Bisnis.com, JAKARTA – Kinerja produksi kayu bulat nasional dianggap masih cukup menjanjikan meskipun volume produksi kuartal I/2018 menurun 330.000 meter kubik dibandingkan dengan volume produksi pada periode yang sama tahun lalu.
Ketua Umum Asosiasi Pengusaha Hutan Indonesia (APHI) Indroyono Soesilo mengatakan bahwa kinerja produksi kayu bulat nasional pada Januari hingga Maret 2018 masih cukup menjanjikan meski turun dibandingkan tahun lalu akibat faktor cuaca yang masih menjadi kendala.
“Volume produksi mencapai 10,62 juta m3, hanya menurun tipis dibandingkan rerata Triwulan I thn 2017 sebesar 10,95 juta m3. Diperkirakan faktor cuaca masih menjadi kendala untuk kegiatan produksi di periode ini,”katanya kepada Bisnis, Senin (5/7/2018).
Dibandingkan dengan periode yang sama pada tahun lalu terdapat penurunan produktivitas sebesar 330.000 meter kubik kayu bulat.
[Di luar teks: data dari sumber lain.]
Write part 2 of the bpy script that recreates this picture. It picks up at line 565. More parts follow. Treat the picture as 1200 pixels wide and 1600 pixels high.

Meski begitu Indroyono tetap optimistis kinerja produksi akan membaik mulai triwulan II atau tepatnya April ketika Indonesia memasuki musim kemarau. Selain itu harga yang kompetitif juga akan ikut menstimulasi peningkatan produktivitas.
“Peningkatan produksi ini juga didorong oleh harga kayu bulat yang mengalami kenaikan cukup signifikan saat ini antara 40% sampai dengan 60%,” ungkapnya.
Sementara itu di sektor hilir Indroyono memaparkan bahwa kayu olahan asal Indonesia pada Januari –April pun menunjukkan kinerja yang positif. Nilai ekspor kayu olahan pada periode Januari-April mencatatkan nilai US$ 4,6 Milyar.
“Di sektor hilir, ekspor kayu olahan Indonesia bulan Januari sampai dengan April 2018 juga menunjukkan trend positif. Berdasarkan data Shipment dokumen V legal, nilai ekspornya sudah mencapai US$ 4,6 Milyar atau naik 14 % dibandingkan dengan rerata bulan Januari - April 2017 yang hanya sebesar US$ 3,6 Milyar,” tambahnya.
Indroyono pun semakin optimistis terhadap kinerja ekspor kayu olahan dan kayu bulat dengan kondisi perang dagang antara Amerika Serikat dengan China. Hal ini secara tidak langsung menjadi pintu masuk ke pasar ekspor Amerika Serikat yang selama ini dikuasai oleh kayu dari China.
“Produk kayu olahan unggulan ekspor tahun 2018 masih sama dengan tahun 2017 yakni pulp, kertas, dan panel. Kami yakin produksi kayu bulat di sektor hulu dan kinerja ekspor di sektor hilir akan terus menunjukkan trend positif sd akhir tahun 2018, terutama karena perang dagang Amerika Serikat dengan China, yang potensial membuka pasar ekspor ke Amerika Serikat,” pungkasnya.
Sebelumnya, AS memutuskan untuk mengenakan bea masuk antidumping (BMAD) sebesar 183,3% dan bea masuk imbalan (countervailing duty) 194% terhadap industri kayu lapis China terhitung sejak 4 Januari 2018. Lebih dari 400 unit industri kayu lapis China dikenakan BMAD oleh Departemen Perdagangan AS.
Selain itu, pemerintah AS juga mengenakan bea masuk imbalan untuk produk kayu lapis China karena dinilai mendapat subsidi yang mengakibatkan produsen kayu lapis AS menderita kerugian. Sebanyak 60 industri kayu di China dikenakan bea masuk imbalan sebesar 194,9%.